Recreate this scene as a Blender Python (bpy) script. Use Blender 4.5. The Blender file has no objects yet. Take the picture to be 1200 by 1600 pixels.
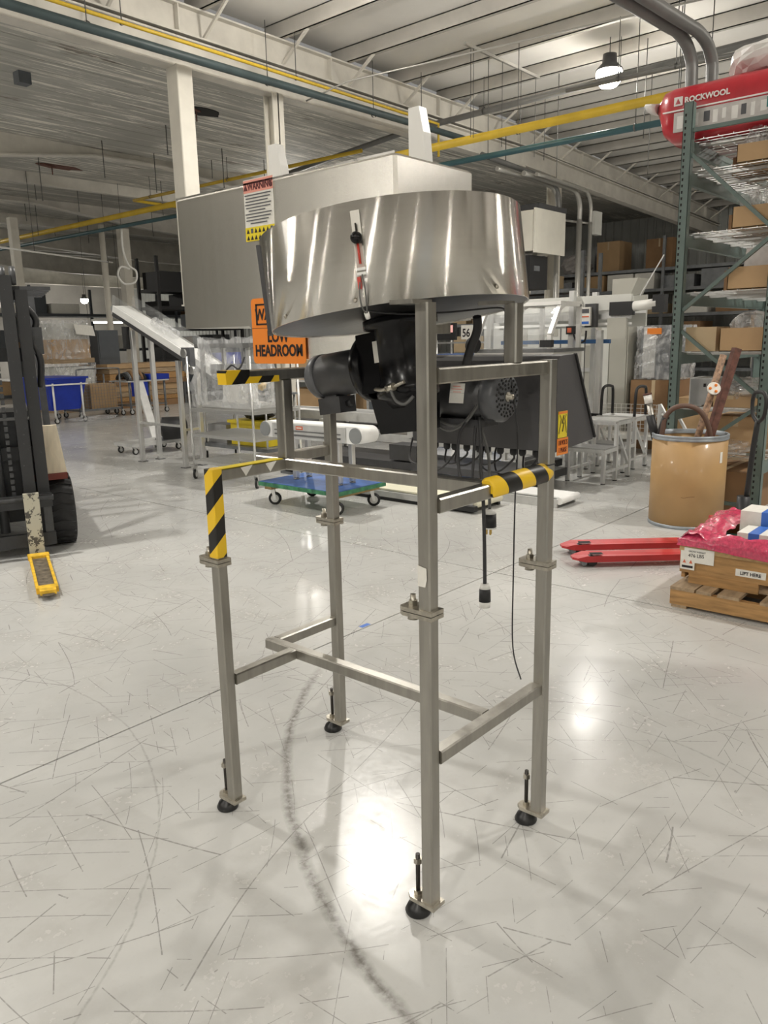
import bpy, bmesh, math, random
from mathutils import Vector, Matrix
S = bpy.context.scene
COL = S.collection

# ------------------------------------------------------------------ camera
YAW, PITCH, ROLL, FPX = 0.712956, 0.216438, -0.0215558, 1221.975
fw = Vector((math.cos(YAW)*math.cos(PITCH), math.sin(YAW)*math.cos(PITCH), -math.sin(PITCH)))
rt = Vector((math.sin(YAW), -math.cos(YAW), 0)); up = rt.cross(fw)
rt2 = math.cos(ROLL)*rt + math.sin(ROLL)*up
up2 = -math.sin(ROLL)*rt + math.cos(ROLL)*up
cam = bpy.data.cameras.new('camera'); camo = bpy.data.objects.new('camera', cam); COL.objects.link(camo)
cam.sensor_fit = 'VERTICAL'; cam.sensor_height = 36.0; cam.sensor_width = 27.0
cam.lens = FPX/1600*36.0
cam.clip_start = 0.05; cam.clip_end = 300
mw = Matrix((rt2, up2, -fw)).transposed().to_4x4(); mw.translation = (0, 0, 1.6)
camo.matrix_world = mw
S.camera = camo

# ------------------------------------------------------------------ world, exposure
W = bpy.data.worlds.new('hall_air'); S.world = W; W.use_nodes = True
W.node_tree.nodes['Background'].inputs[0].default_value = (1.0, 0.97, 0.92, 1)
W.node_tree.nodes['Background'].inputs[1].default_value = 0.25
S.view_settings.view_transform = 'Standard'; S.view_settings.look = 'None'
S.view_settings.gamma = 1.0; S.view_settings.use_curve_mapping = False
S.view_settings.exposure = 0.0
LAMP_W = 114.0
LAMP_SIDE = 78.0

# ------------------------------------------------------------------ materials
MATS = {}
def newmat(name):
    m = bpy.data.materials.new(name); m.use_nodes = True
    nt = m.node_tree; b = nt.nodes['Principled BSDF']
    MATS[name] = m
    return m, nt, b
def setc(b, col): b.inputs['Base Color'].default_value = (*col, 1)
def N(nt, t, **kw):
    n = nt.nodes.new(t)
    for k, v in kw.items():
        if k.startswith('i_'):
            key = k[2:]; key = int(key) if key.isdigit() else key.replace('_', ' ')
            n.inputs[key].default_value = v
        else: setattr(n, k, v)
    return n
def L(nt, a, b): nt.links.new(a, b)
def mth(nt, op, a, b=None, c=None, clamp=False):
    n = nt.nodes.new('ShaderNodeMath'); n.operation = op; n.use_clamp = clamp
    for i, v in enumerate((a, b, c)):
        if v is None: continue
        if isinstance(v, (int, float)): n.inputs[i].default_value = v
        else: nt.links.new(v, n.inputs[i])
    return n.outputs[0]
def mixc(nt, fac, a, b):
    n = nt.nodes.new('ShaderNodeMix'); n.data_type = 'RGBA'
    if isinstance(fac, (int, float)): n.inputs[0].default_value = fac
    else: nt.links.new(fac, n.inputs[0])
    for i, v in ((6, a), (7, b)):
        if isinstance(v, tuple): n.inputs[i].default_value = (*v, 1)
        else: nt.links.new(v, n.inputs[i])
    return n.outputs[2]
def ramp(nt, f, p0, p1):
    n = nt.nodes.new('ShaderNodeMapRange'); n.inputs[1].default_value = p0; n.inputs[2].default_value = p1
    nt.links.new(f, n.inputs[0]); return n.outputs[0]
def objco(nt, scale=(1, 1, 1), rot=(0, 0, 0), loc=(0, 0, 0)):
    t = nt.nodes.new('ShaderNodeTexCoord'); m = nt.nodes.new('ShaderNodeMapping')
    m.inputs['Scale'].default_value = scale; m.inputs['Rotation'].default_value = rot; m.inputs['Location'].default_value = loc
    nt.links.new(t.outputs['Object'], m.inputs[0]); return m.outputs[0]
def noise(nt, co, scale, detail=4, rough=.55, dist=0):
    n = N(nt, 'ShaderNodeTexNoise', i_Scale=scale, i_Detail=detail, i_Roughness=rough, i_Distortion=dist)
    nt.links.new(co, n.inputs['Vector']); return n.outputs['Fac']
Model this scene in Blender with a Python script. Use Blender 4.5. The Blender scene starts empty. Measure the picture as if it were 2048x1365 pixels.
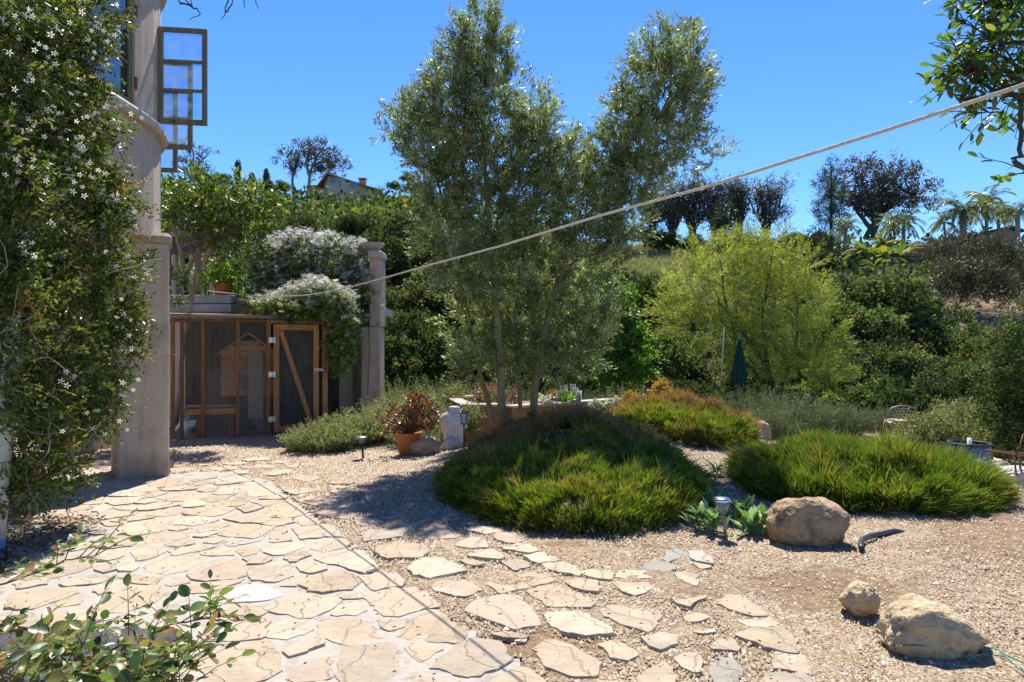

Exercise requirements: Starting at the top of the listing above, please restate word for word each line up to and including the one that holds "COL = S.collection", omitting every image.

Answer to this exercise:
Recreate this scene as a Blender Python (bpy) script. Use Blender 4.5. The Blender file has no objects yet. Take the picture to be 1200 by 1600 pixels.
import bpy, bmesh, math, random
from mathutils import Vector, Matrix
S = bpy.context.scene
COL = S.collection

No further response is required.